La partie chant était assurée par Angel-Luis Carmona, qui ne m'emballe pas. Il surjoue ; et, sans doute pour faire plus d'effet, il démarre son chant trop haut, est obligé de s'arrêter très vite pour reprendre son souffle et repartir pour recommencer. Côté guitariste, dans la famille Iglesias, Paco est loin d'être mon préféré. Je le trouve froid. Mais tout était fait pour que le spectacle soit dépouillé et sec, aux antipodes de la bailaora qui respire la sensualité. Je n'aborde même pas la question des lumières qui étaient lugubres. Elles étaient en phase avec le tout. J'attendais un écrin somptueux pour une danseuse somptueuse, et j'ai eu une boîte à chaussures, version papier glacé, pour une paire de stiletto Louboutin.

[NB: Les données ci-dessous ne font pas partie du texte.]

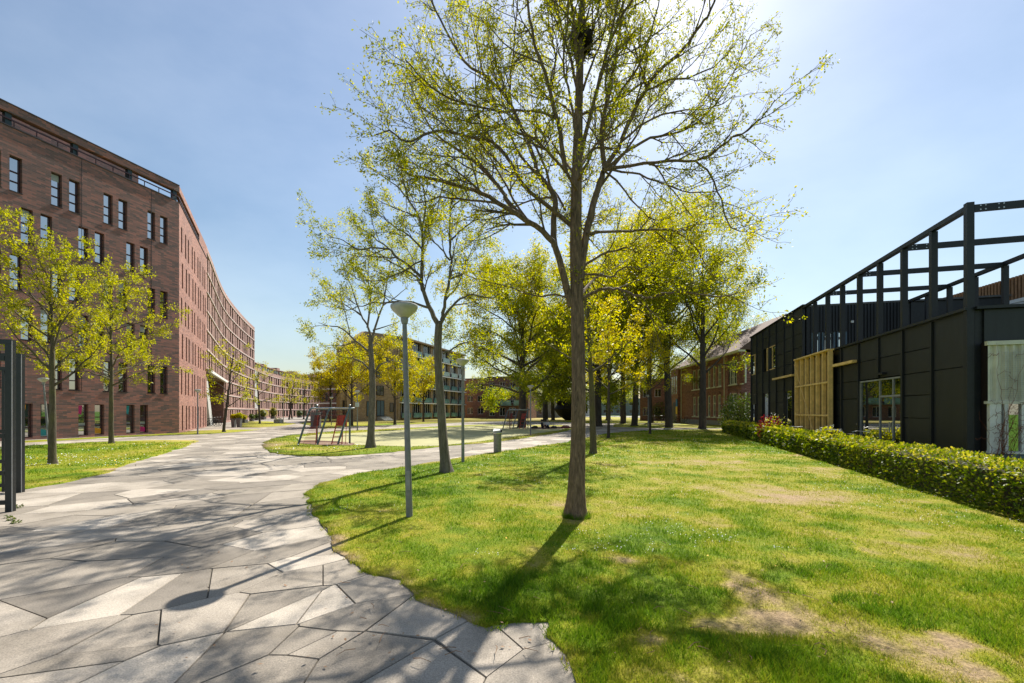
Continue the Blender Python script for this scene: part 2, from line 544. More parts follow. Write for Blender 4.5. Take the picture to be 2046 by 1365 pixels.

J'ai la nostalgie d'un spectacle vu au festival de Nîmes, « Dos voces para un baile » de Javier Baron, deux voix mises en scène, aux antipodes l'une de l'autre ; il s'agissait de Jose Valencia et de Miguel Ortega. Javier Baron avait donné une leçon magistrale de comment marier le cante et le baile, sans que ni l'un ni l'autre n'y laisse son âme. J'étais sortie du théâtre en état de grâce absolue. Et je suis toujours en quête de ce mirage.
Les portes de ce festival se refermant pour un an, je veux remercier Houria et Melissa pour leur accueil, Jean-Louis et Joss pour leurs photos et toutes celles et ceux qui nous accueillent dans les différentes salles avec une grande gentillesse.